Bite My Shiny Metal (gl)Ass | Are We Headed for a Growler Showdown?

In December, I stopped by a Prescott brewery for a visit and noticed that they were selling and filling Hydroflask growlers with the brewery logo. From a distance they look ceramic because of a charcoal powder coating, but they are double walled stainless steel. I asked someone behind the bar about them and let them the know according to the law, growlers had to me made of glass. That law is Title 4 of the Arizona Revised Statutes and it was the law that opened growler fills to retailers and bars. It states plainly:
4-244.  32
c) A Bar, Beer And Wine Bar, Liquor Store, Beer And Wine Store Or Domestic Microbrewery Licensee Who Dispenses Beer Only In A Clean Glass Container With A Maximum Capacity That Does Not Exceed One Gallon And Not For Consumption On The Premises ...
We joked about how stupid the law was. I even told him that liquor agents were specifically asked about stainless steel and ceramics at a distributor's Q&A and the agents held firm to the letter of the law. He shrugged and that was the end of it. I'm hoping that I did not come across as a smug flatlander, but I have to admit that I marveled at the seemingly under-the-radar nature of rural Arizona. 

I've known one other Arizona brewery to fill stainless containers in the North Country. I suspect others are filling for a few customers. I know that every brewery has an interest in allowing their use. It seems silly that the law precludes us from using the vessel of choice for brewers across the world. They may have used glass lined tanks in Latrobe or the old A-1 Brewery, but these days stainless fermentation tanks are industry standard. The material of the vessel can't be a health and safety issue. I defy anyone to tell me how ceramic is materially different than glass in terms of packaging and why the state has an interest in specifying one over the other.

One only need look at the success of the can in brewing and look at the glass strewn highways and parks of the state to realize that the stainless steel growler is going to be a  necessary part of outdoor living in Arizona. I guarantee that you will not see shards of steel from a broken hydroflask on the banks of Woods Canyon Lake. No one is going to abandon the metal husk of a growler on a picnic table.

Yesterday things got interesting. I saw a post on Instragram. A valley brewery is selling the shiny metal versions of the hydroflask. I was told that people are getting them filled. There is absolutely no way that the practice will go unnoticed given the brewery's size and the scope of their social media outreach.
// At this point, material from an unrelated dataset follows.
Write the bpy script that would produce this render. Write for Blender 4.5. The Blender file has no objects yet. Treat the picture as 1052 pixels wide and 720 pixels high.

So what is going on here? Has there been an enforcement agreement? Is this a test case? An act of civil disoBEERdience? A miscommunication?

I'm unable to get answers from my usual channels. I am headed to the brewery to find out.

Advice: Buy one. Get it filled. This growler will last you a lifetime. You will save about $8 in shipping. You will hand it down to your children like an heirloom (or lose it like a pair of sunglasses.) Don't expect everyone to honor filling it. If at such time the state mandates that they cannot be filled where you bought it, then fill it with homebrew. At some point the law will be changed to something clear and rational.

Until then, flaunt your pair of steel family jewels.


  1. wish I had such research to conduct on this beautiful day!

  2. That brewery in the Prescott area has been selling those since they opened, and know they are not to spec (I told them at the time!). I hope the rules get changed to allow the metal growlers, but I hope in the meantime this odd game of chicken doesn't come back to bite them on the ass.

  3. So... what were the answers then? You said you set off to find them and then... step 3, PROFIT!

  4. Seems like the Guild could present this to a friendly state lawmaker

  5. I noticed those metal growlers in Tempe the other day. Personally, I'd feel much more comfortable transporting a metal container than a glass one in a bike basket, on light rail, or even in a car. There's just a lot less chance of a broken container that would be messy, dangerous, and, worst of all, a waste of good beer.

  6. Stainless steel is Associate in Nursing alloy which means mixture of iron, chromium, and alternative parts fashioned per the blending proportion of every component. it's additionally called Inox Steel. stainless-steel is incredibly robust similarly as long lasting material. It resists corrosion and marking and encompasses a terribly low maintenance.

  7. Do you think the material of the growler will effect the taste of the beer?

    Love four peaks. Think it's going to be our next full sized keg!